The authors attribute these gains to the residual learning formulation: the 2RC model already captures the dominant linear dynamics, leaving the neural network to model only the non‑linear residuals. Consequently, the network’s learning task is simpler, reducing over‑fitting risk and data hunger. Moreover, the inclusion of physics‑derived features (RC states, OCV) provides the network with explicit information about the battery’s internal state, further easing the learning burden.
Limitations and future work are acknowledged. The 2RC model, while computationally cheap, does not fully represent high‑C‑rate non‑linearities, meaning the residual term can still be sizable. Future research could replace the 2RC prior with more sophisticated physics models (e.g., P2D, Single‑Particle Model) or adopt multi‑task learning to jointly estimate SOC, SOH, and voltage. Extending validation to other chemistries, wider temperature ranges, and real‑time flight tests would solidify the approach’s generality.

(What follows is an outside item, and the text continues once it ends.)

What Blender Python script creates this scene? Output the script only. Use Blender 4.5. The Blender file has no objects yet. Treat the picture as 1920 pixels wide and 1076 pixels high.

In conclusion, the paper demonstrates that embedding a simple physics‑based equivalent circuit model into a neural network dramatically reduces model complexity while preserving, and even enhancing, prediction fidelity for eVTOL battery voltage. This physics‑informed residual learning paradigm offers a practical pathway toward lightweight, high‑accuracy surrogate models suitable for the stringent computational constraints of onboard battery management and flight control systems.